I have a multi-threaded program, one thread drawing to a window and handling it, the other handling stdin.

The thread which handles stdin is something like this:
char[] buf;
while(true) {
    readln(buf);
}

The window thread also has to receive close-events from the OS, such as when the user pressed Ctrl-Q or whatnot.
The following code is what I used to terminate my program:
import core.runtime : Runtime;
import core.stdc.stdlib : exit;
Runtime.terminate;
exit(0);

However this doesn't work, because Runtime.terminate waits for the other threads to terminate before proceeding.

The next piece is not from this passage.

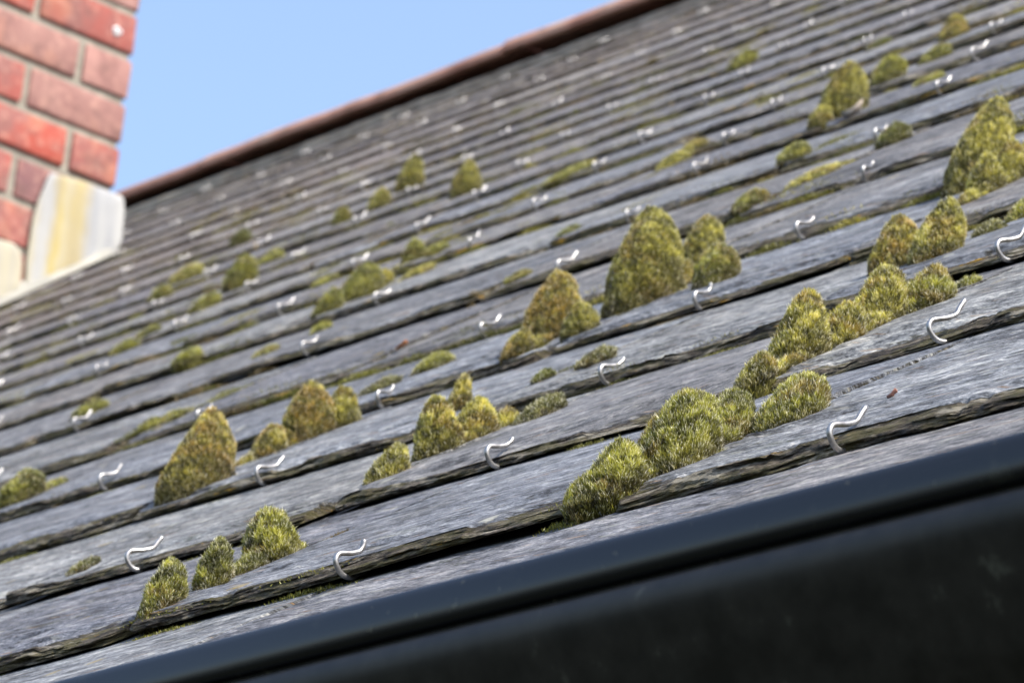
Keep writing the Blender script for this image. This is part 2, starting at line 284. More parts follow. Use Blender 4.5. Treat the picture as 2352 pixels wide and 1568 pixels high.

So I thought about replacing my above loop with somethings like this:
while(NOTCLOSING) {
    ...
}

But this doesn't work either, because the conditional clause first gets read when a single loop finishes.
And my loop won't finish until I give it input via stdin.
This means that I can't use e.g. the close button for closing the button, without also writing to stdin.

Because of this, I have to resort to an exit(0) alone, forcing the program to terminate without running destructors (static destructors are my concern here..) of any kind.

Thus, my question is: Is there any way to cancel the read from stdin prematurely from another thread, so that the thread can finish?

Or perhaps, just running the shared static destructors alone, so that at least they can get run before closing via exit?